年収700万。営業マンの販売手法①
年収700万。私がいた営業会社では高い水準の給料だった。20代前半だったし。熊本という土地柄もあり、同世代の友人間でも収入は相当に優位だったと思う。
仕事は商売用販促ツールの飛び込み営業
こんにちはー。と店に入って初対面の店主と2時間前後話して60万円の機器の契約書を取って帰るお仕事。ちゃんと印鑑まで取って帰るし、詐欺を働くわけじゃない。ウソのようなホントの話だ。
60万円の商品を売ると10%が給料に反映される。なので、50万の給料を取るには月8台売ればいい。実働24日くらいだったから3日に1台くらい売れば給料50万で年収が600万円になる。営業マンが外交員扱いだからボーナスはなかった。
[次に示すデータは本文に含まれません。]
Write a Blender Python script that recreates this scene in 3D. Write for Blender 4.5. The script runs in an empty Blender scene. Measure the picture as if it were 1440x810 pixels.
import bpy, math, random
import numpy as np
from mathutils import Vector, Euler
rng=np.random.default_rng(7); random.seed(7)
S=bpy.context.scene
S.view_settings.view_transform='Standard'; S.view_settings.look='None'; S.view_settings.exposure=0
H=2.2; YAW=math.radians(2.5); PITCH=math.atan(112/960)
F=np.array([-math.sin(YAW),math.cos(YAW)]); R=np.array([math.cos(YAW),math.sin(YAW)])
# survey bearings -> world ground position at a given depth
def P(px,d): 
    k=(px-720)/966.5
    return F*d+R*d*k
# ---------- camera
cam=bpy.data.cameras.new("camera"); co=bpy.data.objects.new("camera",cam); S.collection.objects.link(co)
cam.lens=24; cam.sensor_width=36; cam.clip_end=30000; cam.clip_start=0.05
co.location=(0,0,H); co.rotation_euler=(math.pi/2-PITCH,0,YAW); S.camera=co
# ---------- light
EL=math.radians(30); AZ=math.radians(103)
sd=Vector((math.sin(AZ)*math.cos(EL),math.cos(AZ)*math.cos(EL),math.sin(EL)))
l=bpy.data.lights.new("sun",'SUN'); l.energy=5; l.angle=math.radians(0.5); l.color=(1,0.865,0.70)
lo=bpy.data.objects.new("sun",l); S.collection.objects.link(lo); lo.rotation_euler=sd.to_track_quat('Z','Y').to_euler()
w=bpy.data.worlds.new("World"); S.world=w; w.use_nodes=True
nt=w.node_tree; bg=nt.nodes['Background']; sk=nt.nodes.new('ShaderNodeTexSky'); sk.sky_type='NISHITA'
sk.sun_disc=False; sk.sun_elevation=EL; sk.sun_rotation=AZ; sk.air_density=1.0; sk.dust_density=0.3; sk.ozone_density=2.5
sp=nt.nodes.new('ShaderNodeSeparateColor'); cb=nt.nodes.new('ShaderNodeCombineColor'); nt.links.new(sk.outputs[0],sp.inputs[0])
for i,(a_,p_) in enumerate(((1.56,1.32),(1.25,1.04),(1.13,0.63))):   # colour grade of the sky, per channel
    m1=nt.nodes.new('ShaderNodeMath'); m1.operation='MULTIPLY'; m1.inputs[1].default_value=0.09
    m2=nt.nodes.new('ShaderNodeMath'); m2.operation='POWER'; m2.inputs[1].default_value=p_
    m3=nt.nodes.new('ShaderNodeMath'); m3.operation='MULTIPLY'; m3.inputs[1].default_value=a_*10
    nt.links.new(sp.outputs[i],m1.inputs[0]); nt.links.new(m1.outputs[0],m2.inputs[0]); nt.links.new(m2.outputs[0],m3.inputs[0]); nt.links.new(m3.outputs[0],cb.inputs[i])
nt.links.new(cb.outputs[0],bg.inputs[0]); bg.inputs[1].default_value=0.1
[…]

ただ、会社の掲げた目標を達成すると5万とか10万とかの賞金が付いていた。ギルドさながらガチガチの営業会社だ。
もちろん事務所の後ろ壁には、「必達2500万円!」という感じで営業マン全員の売上グラフが貼りだされている。
相手は商売人なので楽ではない
60万の商品を3日に1台飛込みで初対面の相手に売る。ボケた老人に布団を売るのとはわけが違う。相手は商売人であり経営者だ。毎日売上を計算して電卓をはじくラーメン屋の親父だったり、店を出したばかりで目に活力がみなぎるパン屋さんだったり。そんな相手に利益説明をしたり世間話をしたり、なだめすかしながらジリジリと契約までのコマを進めるようなあの営業の仕事に私は少なからずやりがいを感じていた。
一番売れる商品はLED表示機だった。店を構えて客商売している経営者は常に何かしらの危機感を抱いている。毎月が勝負。店舗経営に安泰はないのだ。そこをついた販促の勇、LED看板が心を揺さぶりやすかった。
脳筋先輩の原始的営業方法
会社には営業マニュアルがあった。それを忠実に守ると、どんなに頭の弱い営業マンでも200万は売れる、というのが営業部長の口癖で、実際月収20万そこそこは誰でも取れるのだ(ちゃんとできれば)。営業マンは毎朝、マネージャーに自らロールプレイングをお願いし、鬼のような店主役の断り文句の中、それをかいくぐって売り出し商品の現物を持ち込むまでを何度もシミュレーションする。これで準備はOK。
マニュアル内容の詳細は諸事情により割愛するが、とにかく断る店主の言葉を交わし、最後は少々強引にでも実機」機をお店に持ち込んでみてもらうというスタイル。当然キレるお客さんもいる。しかし、意外と実機を持ち込んで見せると、はじめは嫌々な顔をしている店主の顔が徐々に興味に変わることがあるのだ。大体7~8件ほど見せると1件はこれで決まる。
私もこの会社に入って最初にこの話を聞いた時、んなアホな。そんな持ち込み方されたら自分だったらキレるし絶対買わんがな。と思ったのだが、本当にこれで売れた。何なら、最後はお客さんと笑顔で契約書を交わすのだ。念のためにもう一度言っておくが、老人相手ではない。百戦錬磨の店舗経営者達相手にだ。この会社はこの売り方で20年やってきたのだ。
マニュアルに従わず黄金のアプローチ法を探した
入社後1ヵ月はマニュアルに従った。350万売れた。新人では珍しい売り上げ達成だった。同時入社が5人いたが、目標達成したのは私ともう一名、立山だけだった。ただ、ものすごくメンタルが消耗した。そりゃそうだ、確率で言えば笑顔で交渉に入るよりも怒鳴られる方が断然多い。売上の高さは怒鳴られる回数の多さに直結していた。
私たちよりも売上の低い新入りメンバーは、怒鳴られる回数が少なかった分メンタルの消耗は少なそうだったが、比例して給料も少ない。何だこの地獄車は。一体誰が得するんだ。メンタルと金を等価交換してるだけじゃないか。
「こんな仕事の仕方でずっと働きたくない」
表彰されチヤホヤされている最中も、私は何とか生き抜く方法を考えていた。同期5人のうち売上の少なかった3人はその日で辞めていった。私と一緒に達成した立山は浮かない顔をしていたものの、辞めるとは言いださなかった。
2ヵ月目、初日。朝の恒例ロールプレイング中に私はあることに気が付いた。
「そう言えば、ここには脳筋しかいないじゃないか」
あっちを見ても脳筋、こっちを見ても脳筋。
なんだよ。マニュアルに書いてあるように強引な持込しかできない営業マンしかいないじゃないか。これは、ひょっとしたらひょっとするぞ。
元来あまのじゃくで、人と違ったことばかりするひねくれものの血がここに来て力を発揮することになるとは思わなかった。